No need to remove the rear tranmission crossmember to remove oil pan.
Yes. Exactly right.
Does your tranny have a drain PLUG?
FIFY.
The trick to dropping the fluid if there's no drain plug, is to disconnect the lower trans cooler tube (transmission-to-cooler tube) at the radiator, cram a rubber hose on the end, and direct it into a drain pan.
Start the engine, let the trans pump move the fluid from the trans pan to the drain pan. As soon as the fluid shooting out of the cooler tube starts to sputter, shut off the engine. 90% of the fluid that was in the pan is now gone--so the pan comes off with less mess.
Once the pan has been cleaned, and the new filter installed, put the pan back in place, fill with about 5 quarts of fluid. Open another ten-ish quarts so they're ready to pour.
Start the engine, dump fluid down the dipstick tube as fast as you can pour it.
When the fluid squirting into the drain pan is as virgin-red as the stuff you're dumping in, shut off the engine.
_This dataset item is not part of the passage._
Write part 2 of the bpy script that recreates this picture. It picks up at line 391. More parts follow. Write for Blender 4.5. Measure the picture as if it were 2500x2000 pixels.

Your drain pan now has 12+ quarts of old, dirty fluid in it. Reconnect the cooler tube. Start engine, top off fluid as needed.
Have a beer. You've just flushed almost all the old fluid from your trans.
If you want to do this even better, buy a short length of pre-flared tubing from the parts store, remove the UPPER cooler tube, (cooler-to-transmission tube) install the new, "temporary" tube so that it empties into your drain pan. This way, you flush the trans cooler, too.
Make sure the new "temporary" tube has the same flare system as the trans cooler tubes on the vehicle--some newer vehicles don't use the old-style double flare.